> YOUR INSTRUCTIONS: Every entry needs to be reproduced exactly.

Records with scene code

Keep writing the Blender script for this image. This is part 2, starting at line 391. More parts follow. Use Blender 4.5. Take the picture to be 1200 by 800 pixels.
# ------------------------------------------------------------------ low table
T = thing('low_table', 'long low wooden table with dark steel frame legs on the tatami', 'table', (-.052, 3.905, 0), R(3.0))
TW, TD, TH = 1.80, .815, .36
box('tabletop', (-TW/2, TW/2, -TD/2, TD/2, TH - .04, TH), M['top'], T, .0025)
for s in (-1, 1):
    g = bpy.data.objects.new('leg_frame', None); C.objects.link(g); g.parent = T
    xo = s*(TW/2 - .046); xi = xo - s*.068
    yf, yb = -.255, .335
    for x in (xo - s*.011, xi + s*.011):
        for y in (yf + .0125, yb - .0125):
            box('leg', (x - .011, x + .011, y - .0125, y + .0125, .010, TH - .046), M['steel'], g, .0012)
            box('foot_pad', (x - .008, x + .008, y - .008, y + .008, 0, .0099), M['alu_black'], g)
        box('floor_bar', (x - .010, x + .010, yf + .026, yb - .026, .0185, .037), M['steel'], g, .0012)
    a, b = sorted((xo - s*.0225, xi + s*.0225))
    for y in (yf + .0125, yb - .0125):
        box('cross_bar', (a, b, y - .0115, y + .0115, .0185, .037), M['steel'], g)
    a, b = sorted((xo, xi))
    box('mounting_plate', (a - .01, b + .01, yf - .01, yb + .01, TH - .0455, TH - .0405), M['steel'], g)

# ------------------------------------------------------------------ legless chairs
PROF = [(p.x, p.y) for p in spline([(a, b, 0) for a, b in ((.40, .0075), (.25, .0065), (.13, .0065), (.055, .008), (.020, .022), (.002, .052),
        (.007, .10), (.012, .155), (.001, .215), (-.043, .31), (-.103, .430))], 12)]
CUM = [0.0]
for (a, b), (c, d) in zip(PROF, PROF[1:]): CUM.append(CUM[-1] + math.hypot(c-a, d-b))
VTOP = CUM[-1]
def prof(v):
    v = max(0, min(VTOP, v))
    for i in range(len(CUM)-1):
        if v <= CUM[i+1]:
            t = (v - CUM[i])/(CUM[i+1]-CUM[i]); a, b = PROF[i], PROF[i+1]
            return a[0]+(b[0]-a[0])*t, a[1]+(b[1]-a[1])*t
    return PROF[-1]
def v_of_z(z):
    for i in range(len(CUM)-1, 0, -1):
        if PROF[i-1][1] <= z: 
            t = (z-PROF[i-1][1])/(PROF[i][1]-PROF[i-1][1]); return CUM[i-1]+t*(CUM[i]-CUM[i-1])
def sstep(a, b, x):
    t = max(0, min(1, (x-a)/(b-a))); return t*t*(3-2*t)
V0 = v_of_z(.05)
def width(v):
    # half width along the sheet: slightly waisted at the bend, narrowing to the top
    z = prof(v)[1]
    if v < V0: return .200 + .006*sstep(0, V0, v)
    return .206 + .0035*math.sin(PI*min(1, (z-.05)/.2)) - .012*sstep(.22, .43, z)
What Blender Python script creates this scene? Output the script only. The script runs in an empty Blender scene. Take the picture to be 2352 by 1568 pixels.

> RESPONSE:
Keep writing the Blender script for this image. This is part 2, starting at line 391. More parts follow. Use Blender 4.5. Take the picture to be 1200 by 800 pixels.
# ------------------------------------------------------------------ low table
T = thing('low_table', 'long low wooden table with dark steel frame legs on the tatami', 'table', (-.052, 3.905, 0), R(3.0))
TW, TD, TH = 1.80, .815, .36
box('tabletop', (-TW/2, TW/2, -TD/2, TD/2, TH - .04, TH), M['top'], T, .0025)
for s in (-1, 1):
    g = bpy.data.objects.new('leg_frame', None); C.objects.link(g); g.parent = T
    xo = s*(TW/2 - .046); xi = xo - s*.068
    yf, yb = -.255, .335
    for x in (xo - s*.011, xi + s*.011):
        for y in (yf + .0125, yb - .0125):
            box('leg', (x - .011, x + .011, y - .0125, y + .0125, .010, TH - .046), M['steel'], g, .0012)
            box('foot_pad', (x - .008, x + .008, y - .008, y + .008, 0, .0099), M['alu_black'], g)
        box('floor_bar', (x - .010, x + .010, yf + .026, yb - .026, .0185, .037), M['steel'], g, .0012)
    a, b = sorted((xo - s*.0225, xi + s*.0225))
    for y in (yf + .0125, yb - .0125):
        box('cross_bar', (a, b, y - .0115, y + .0115, .0185, .037), M['steel'], g)
    a, b = sorted((xo, xi))
    box('mounting_plate', (a - .01, b + .01, yf - .01, yb + .01, TH - .0455, TH - .0405), M['steel'], g)

# ------------------------------------------------------------------ legless chairs
PROF = [(p.x, p.y) for p in spline([(a, b, 0) for a, b in ((.40, .0075), (.25, .0065), (.13, .0065), (.055, .008), (.020, .022), (.002, .052),
        (.007, .10), (.012, .155), (.001, .215), (-.043, .31), (-.103, .430))], 12)]
CUM = [0.0]
for (a, b), (c, d) in zip(PROF, PROF[1:]): CUM.append(CUM[-1] + math.hypot(c-a, d-b))
VTOP = CUM[-1]
def prof(v):
    v = max(0, min(VTOP, v))
    for i in range(len(CUM)-1):
        if v <= CUM[i+1]:
            t = (v - CUM[i])/(CUM[i+1]-CUM[i]); a, b = PROF[i], PROF[i+1]
            return a[0]+(b[0]-a[0])*t, a[1]+(b[1]-a[1])*t
    return PROF[-1]
def v_of_z(z):
    for i in range(len(CUM)-1, 0, -1):
        if PROF[i-1][1] <= z: 
            t = (z-PROF[i-1][1])/(PROF[i][1]-PROF[i-1][1]); return CUM[i-1]+t*(CUM[i]-CUM[i-1])
def sstep(a, b, x):
    t = max(0, min(1, (x-a)/(b-a))); return t*t*(3-2*t)
V0 = v_of_z(.05)
def width(v):
    # half width along the sheet: slightly waisted at the bend, narrowing to the top
    z = prof(v)[1]
    if v < V0: return .200 + .006*sstep(0, V0, v)
    return .206 + .0035*math.sin(PI*min(1, (z-.05)/.2)) - .012*sstep(.22, .43, z)
What Blender Python script creates this scene? Output the script only. The script runs in an empty Blender scene. Take the picture to be 2352 by 1568 pixels.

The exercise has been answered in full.